Corn prices affect livestock

Tim Petry, North Dakota State University Extension Service livestock marketing economist, says the recent run-up in corn prices is having an opposite effect on many of the region’s livestock producers, who are constantly adjusting production to meet market conditions.

By: Mikkel Pates, Agweek

FARGO, N.D. — Tim Petry, North Dakota State University Extension Service livestock marketing economist, says the recent run-up in corn prices is having an opposite effect on many of the region’s livestock producers, who are constantly adjusting production to meet market conditions.

North Dakota has about 1 million beef cows, producing some 900,000 calves. More than half of those calves are background-fed, even though they may not be fed to a slaughter weight, and will be affected. The number of producers feeding cattle has tended to grow.

Larry Schnell, manager of Stockmen’s Livestock Exchange in Dickinson, N.D., says the climbing corn prices mean the feeder calf prices for fall and even for yearlings will be lower than what cattlemen had been looking at all summer. “Some of the futures on feeder cattle dropped over 10 bucks (per hundredweight), but I think they’ll come back. Whether you’re feeding or not, (the price of corn) is going to affect the price of calves and yearlings.”

The rule

Petry says the price of corn can have a dramatic impact on revenues for cow-calf producers. “As a rule, a change in the corn price of 10 cents a bushel can change fall feeder cattle prices by a dollar (per hundredweight) in the opposite direction,” Petry says.

The rapid run-up in corn prices of $1.50 to $1.60 per bushel is having its effect on beef, but also other species. Hogs and chickens eat concentrated feed, largely corn, from day one, so the price of corn impacts them, too.

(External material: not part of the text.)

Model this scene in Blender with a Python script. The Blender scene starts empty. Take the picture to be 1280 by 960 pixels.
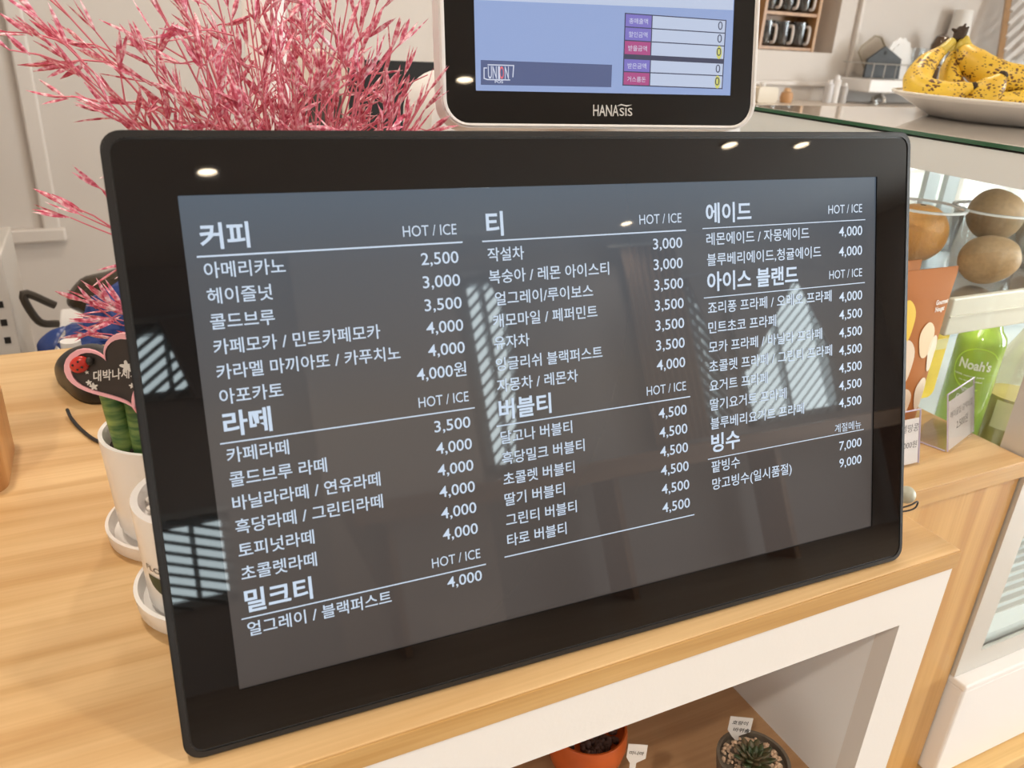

“In three weeks, hog production went from being profitable to not profitable because of the run-up in corn,” Petry says. Dairy production was marginally profitable a month ago and is probably going to be challenging going forward. “Even though milk prices are relatively high, they have not kept up,” he says.

North Dakota and South Dakota have more sheep, but that species of sheep is less dependent on corn than any of the major livestock groups, Petry says. “They stay on grass longer in the fall and don’t need as much corn, in the end, to reach market,” he says.

Feeder lamb prices reached record-highs last year and generally are down $15 to $20 per hundredweight from last year. The ethnic market demand for lamb is good, but last year the drought in the south — particularly Texas and New Mexico — sent a lot of lambs to the feedlot early — where they gained weight faster, creating a backlog with the packers. Some of the lambs were kept too long on feed and quality declined, Petry says.

“We had to work our way through heavy lambs, with more meat on the market,” he says.

Other, bigger factors

Increasingly hot and dry regions in western North Dakota and farther west will have a bigger impact on livestock numbers than the nominal price of corn, Schnell says. “I expect to see calves coming off cows earlier than normal, and I think people will continue to keep their herds small,” he says.

On the bullish side, many of the really good feeders may have taken some market protection against soaring corn prices. Also, Schnell expects some producers are contemplating how they might capitalize on the Northern Beef Packers plant in Aberdeen, S.D., currently under construction.

Schnell thinks that until the doors are opened and cattle are going through it, many producers won’t go far in their expansion plans. “I think everybody hopes it’ll come about,” he says. The plant initially was expected to open last fall, but has been held up with various financial challenges.